## Exercise
Only the lines from the start of the data below through the line that contains "XR, YF, ZC = 7.3, -7.6, 5.7" are to be copied, exactly and without pictures.

## Data shown
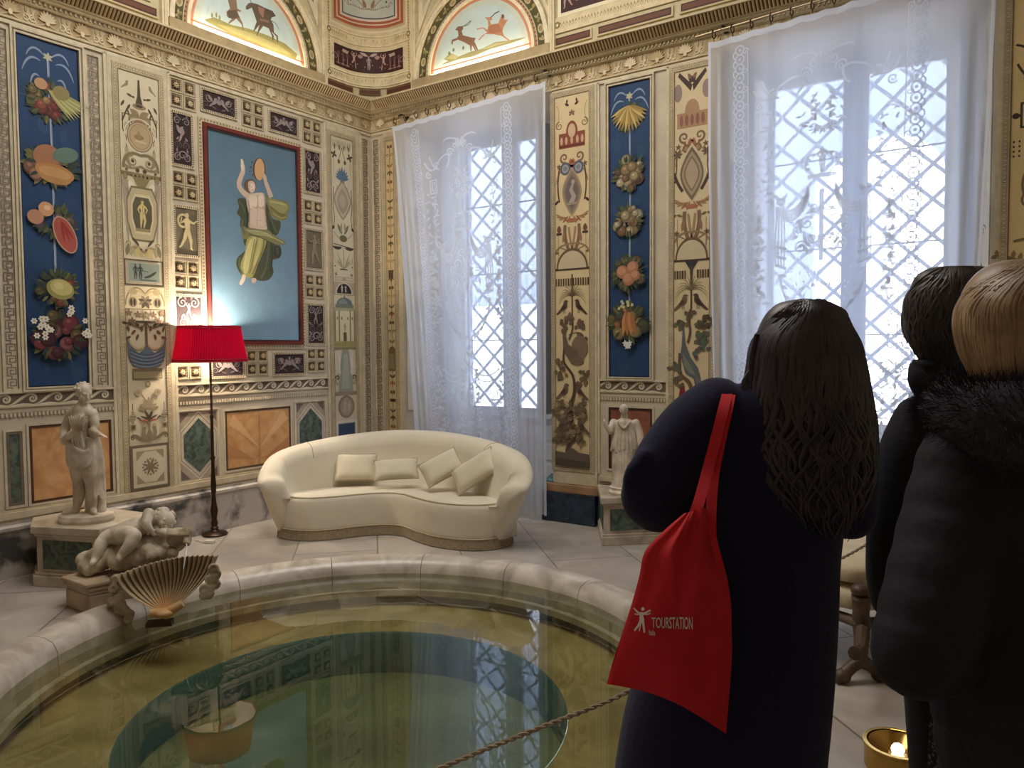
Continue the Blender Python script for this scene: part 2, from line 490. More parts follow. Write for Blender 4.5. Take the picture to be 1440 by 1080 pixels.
# red silk shade: glows where the bulb behind it shines through
M_SHADE, nt, b = new_mat('pleated_red_silk'); nt.nodes.remove(b); out = nt.nodes['Material Output']
d = node(nt, 'ShaderNodeBsdfDiffuse'); d.inputs['Color'].default_value = lin((172, 20, 58))
l = node(nt, 'ShaderNodeBsdfTranslucent'); l.inputs['Color'].default_value = lin((206, 16, 56))
a = node(nt, 'ShaderNodeMixShader'); a.inputs['Fac'].default_value = .34
nt.links.new(d.outputs['BSDF'], a.inputs[1]); nt.links.new(l.outputs['BSDF'], a.inputs[2]); nt.links.new(a.outputs['Shader'], out.inputs['Surface'])
M_SHADEIN = mat('white_shade_lining', (240, 232, 220), .8)
M_BULB, nt, b = new_mat('lit_bulb')
b.inputs['Emission Color'].default_value = (1, .75, .45, 1); b.inputs['Emission Strength'].default_value = 25
M_LEDSTRIP, nt, b = new_mat('lit_cove_strip')
b.inputs['Emission Color'].default_value = (1, .80, .52, 1); b.inputs['Emission Strength'].default_value = 34
# ------------------------------------------------------------------ the room shell
PC = Vector((2.965, -3.17, 0)); R_OUT, R_IN = 1.77, 1.58
XR, YF, ZC = 7.3, -7.6, 5.7

def disc_hole_floor():
    mb = MB(); n = 96
    ring = [(PC.x+(R_OUT-.06)*cos(2*pi*k/n), PC.y+(R_OUT-.06)*sin(2*pi*k/n), 0) for k in range(n)]
    sq = []
    x0, x1, y0, y1 = -.4, XR+.3, YF-.3, .5
    for k in range(n):
        c, s_ = cos(2*pi*k/n), sin(2*pi*k/n)
        t = min(((x1-PC.x) if c > 0 else (x0-PC.x))/c if abs(c) > 1e-9 else 1e9, ((y1-PC.y) if s_ > 0 else (y0-PC.y))/s_ if abs(s_) > 1e-9 else 1e9)
        sq.append((PC.x+c*t, PC.y+s_*t, 0))
    mb.add(ring+sq, [(k, (k+1) % n, n+(k+1) % n, n+k) for k in range(n)])
    for cx, cy in ((x0, y0), (x1, y0), (x1, y1), (x0, y1)):
        j = min(range(n), key=lambda k: (sq[k][0]-cx)**2+(sq[k][1]-cy)**2)
        a = sq[j]
        # close the corner gap between neighbouring boundary points
        b = sq[(j+1) % n]; c = sq[j-1]
        mb.add([a, b, (cx, cy, 0)], [(0, 1, 2)]); mb.add([a, c, (cx, cy, 0)], [(0, 2, 1)])
    return mb
fl = disc_hole_floor()
bm_floor = struct('floor', fl, M_FLOOR)
tag(bm_floor, 'pale veined marble floor around the round pool', 'floor')

mb = MB(); mb.box(-.4, 0, YF, .5, 0, ZC)
tag(struct('wall_left', mb, M_PLASTER), 'decorated left wall behind the lamp', 'wall')

OPEN = ((.45, 2.22), (3.75, 5.52)); ZT = 3.80; DW = .44
mb = MB()
for x0, x1 in ((-.0, OPEN[0][0]), (OPEN[0][1], OPEN[1][0]), (OPEN[1][1], XR+.3)):
    mb.box(x0, x1, 0, .6, 0, ZC)
for x0, x1 in OPEN:
    mb.box(x0, x1, 0, .6, ZT, ZC)
    mb.prism([(x0, 0), (x0+.17, DW), (x0+.17, .6), (x0, .6)], 0, ZT)
    mb.prism([(x1, 0), (x1-.17, DW), (x1-.17, .6), (x1, .6)], 0, ZT)
    mb.prism([(0, ZT), (DW, 3.70), (.6, 3.70), (.6, ZT)], x0+.001, x1-.001, axis='x')
tag(struct('wall_back', mb, M_PLASTER), 'window wall with two deep openings', 'wall')
mb = MB(); mb.box(XR, XR+.3, YF, 0, 0, ZC); struct('wall_right', mb, M_PLASTER)
mb = MB(); mb.box(-.4, XR+.3, YF-.3, YF, 0, ZC); struct('wall_front', mb, M_PLASTER)
mb = MB(); mb.box(-.4, XR+.3, YF-.3, .6, ZC, ZC+.3); struct('ceiling', mb, M_CEIL)

# ------------------------------------------------------------------ upper wall with the rounded inner corner
RF = .36; SA = RF*pi/4
def upper(s, z, p=0.0):
    """s runs along the left wall (negative), round the hollow corner, then along the window wall"""
    if s <= -SA: return Vector((p, -RF+(s+SA), z))
    if s >= SA: return Vector((RF+(s-SA), -p, z))
    a = (s+SA)/(2*SA)*pi/2
    return Vector((RF-(RF-p)*cos(a), -RF+(RF-p)*sin(a), z))
def s_of(y=None, x=None):
    return (y+RF-SA) if y is not None else (x-RF+SA)
mb = MB(); N = 20
ring = [upper(-SA+2*SA*k/N, 0) for k in range(N+1)]
poly = [(p.x, p.y) for p in ring]+[(-.001, .001)]
mb.prism(poly, 4.06, ZC)
struct('trim_1', mb, M_CEIL)

# ------------------------------------------------------------------ cornice
PROF = [(0, 3.795), (.022, 3.80), (.022, 3.812), (.012, 3.818), (.012, 3.93), (.045, 3.938), (.045, 3.972), (.085, 3.977), (.085, 3.99), (.10, 3.993), (.16, 4.06), (.17, 4.06), (.17, 4.076), (.0, 4.08)]
def cornice(left):
    mb = MB(); a = []; b = []
    for p, z in PROF:
        if left: a.append(Vector((p, YF, z))); b.append(Vector((p, -p, z)))
        else: a.append(Vector((p, -p, z))); b.append(Vector((XR, -p, z)))
    mb.loft([a, b], (206, 184, 140), closed=False)
    return mb
def cornice_orn(left):
    """frieze palmettes, dentils and flutes in relief"""
    P = Paint(.012)
    S, DK, LT = (196, 168, 118), (96, 70, 44), (222, 200, 156)
    lo, hi = (-3.75, -.04) if left else (.04, 6.6)
    # flutes along the sloping face are built separately below
    x = lo; i = 0
    while x < hi-.1:
        c = x+.118; z0 = 3.828
        P.w = .012
        P.ell(c, z0+.045, .085, .07, (184, 156, 110))
        for k in range(-4, 5):
            P.leaf(c, z0+.03, pi/2+k*.36, .078-.004*abs(k), .020, LT if i % 2 == 0 else S, h=.010)
        P.ell(c, z0+.02, .014, .02, LT, h=.010)
        for sg in (-1, 1):
            P.spiral(c+sg*.095, z0+.015, .026, 1.3, pi/2, -sg, .008, LT, h=.006)
            P.bez([(c+sg*.012, z0+.01), (c+sg*.05, z0-.015), (c+sg*.085, z0-.008)], .008, S, h=.006)
            P.leaf(c+sg*.10, z0+.05, pi/2, .05, .018, S, h=.006)
        x += .236; i += 1
    P.w = .045
    P.row(lo, 3.955, hi, 3.955, .034, .018, .026, DK)
    P.row(lo, 3.957, hi, 3.957, .034, .014, .020, LT, h=.010)
    return P
def flutes(left):
    mb = MB(); lo, hi = (-3.75, -.17) if left else (.17, 6.6)
    n = int((hi-lo)/.028)
    for i in range(n):
        u = lo+(hi-lo)*(i+.5)/n; w = .0085
        pts = []
        for p, z in ((.1035, 4.024), (.131, 4.058), (.1605, 4.094)):
            pts += [(u-w, p, z), (u+w, p, z)]
        top = [(u-w*.7, p+.008, z-.006) for u_, p, z in pts[::2]]
        vs = []
        for (u0, p, z) in ((u, .1025, 3.996), (u, .131, 4.0275), (u, .159, 4.058)):
            vs += [(u-w, p, z), (u, p+.010, z-.008), (u+w, p, z)]
        vs = [Vector((p, uu, z)) if left else Vector((uu, -p, z)) for uu, p, z in vs]
        mb.add(vs, [(0, 1, 4, 3), (1, 2, 5, 4), (3, 4, 7, 6), (4, 5, 8, 7)], (210, 178, 124))
        vs2 = []
        for (p, z) in ((.1032, 3.9955), (.160, 4.0575)):
            vs2 += [(u+w, p, z), (u+.014+.0055, p, z)]
        vs2 = [Vector((p, uu, z)) if left else Vector((uu, -p, z)) for uu, p, z in vs2]
        mb.add(vs2, [(0, 1, 3, 2)], (84, 54, 28))
    return mb
for left, nm in ((True, 'trim_2'), (False, 'trim_3')):
    c = struct(nm, cornice(left), M_RELIEF)
    tag(c, 'carved cornice on the left wall' if left else 'carved cornice over the windows', 'cornice')
    o = cornice_orn(left).build('palmette_frieze', M_RELIEF, c, recalc=False)
    o.rotation_euler = ROT_L if left else ROT_B
    flutes(left).build('fluted_moulding', M_RELIEF, c, smooth=True)

# ------------------------------------------------------------------ base courses
mb = MB()
mb.prism([(0, 0), (.05, 0), (.05, .31), (.065, .33), (.065, .35), (.02, .36), (.02, .375), (0, .40)], -7.5, -.05, axis='y')
struct('baseboard_left', mb, M_ROUGHBASE)
mb = MB()
mb.box(2.14, 2.68, -.07, .0, 0, .265, mi=0); mb.box(2.16, 2.70, -.05, 0, .265, .335, mi=1)
mb.box(5.53, 6.9, -.07, 0, 0, .265, mi=0); mb.box(5.53, 6.9, -.05, 0, .265, .335, mi=1)
mb.box(0.05, .44, -.05, 0, 0, .44, mi=0)
mb.box(2.70, 3.74, -.05, 0, 0, .335, mi=0)
tag(struct('baseboard_back', mb, [M_BLUESTONE, M_TANBAND], bevel=.004), 'dark blue marbled base course', 'baseboard')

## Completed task
Continue the Blender Python script for this scene: part 2, from line 490. More parts follow. Write for Blender 4.5. Take the picture to be 1440 by 1080 pixels.
# red silk shade: glows where the bulb behind it shines through
M_SHADE, nt, b = new_mat('pleated_red_silk'); nt.nodes.remove(b); out = nt.nodes['Material Output']
d = node(nt, 'ShaderNodeBsdfDiffuse'); d.inputs['Color'].default_value = lin((172, 20, 58))
l = node(nt, 'ShaderNodeBsdfTranslucent'); l.inputs['Color'].default_value = lin((206, 16, 56))
a = node(nt, 'ShaderNodeMixShader'); a.inputs['Fac'].default_value = .34
nt.links.new(d.outputs['BSDF'], a.inputs[1]); nt.links.new(l.outputs['BSDF'], a.inputs[2]); nt.links.new(a.outputs['Shader'], out.inputs['Surface'])
M_SHADEIN = mat('white_shade_lining', (240, 232, 220), .8)
M_BULB, nt, b = new_mat('lit_bulb')
b.inputs['Emission Color'].default_value = (1, .75, .45, 1); b.inputs['Emission Strength'].default_value = 25
M_LEDSTRIP, nt, b = new_mat('lit_cove_strip')
b.inputs['Emission Color'].default_value = (1, .80, .52, 1); b.inputs['Emission Strength'].default_value = 34
# ------------------------------------------------------------------ the room shell
PC = Vector((2.965, -3.17, 0)); R_OUT, R_IN = 1.77, 1.58
XR, YF, ZC = 7.3, -7.6, 5.7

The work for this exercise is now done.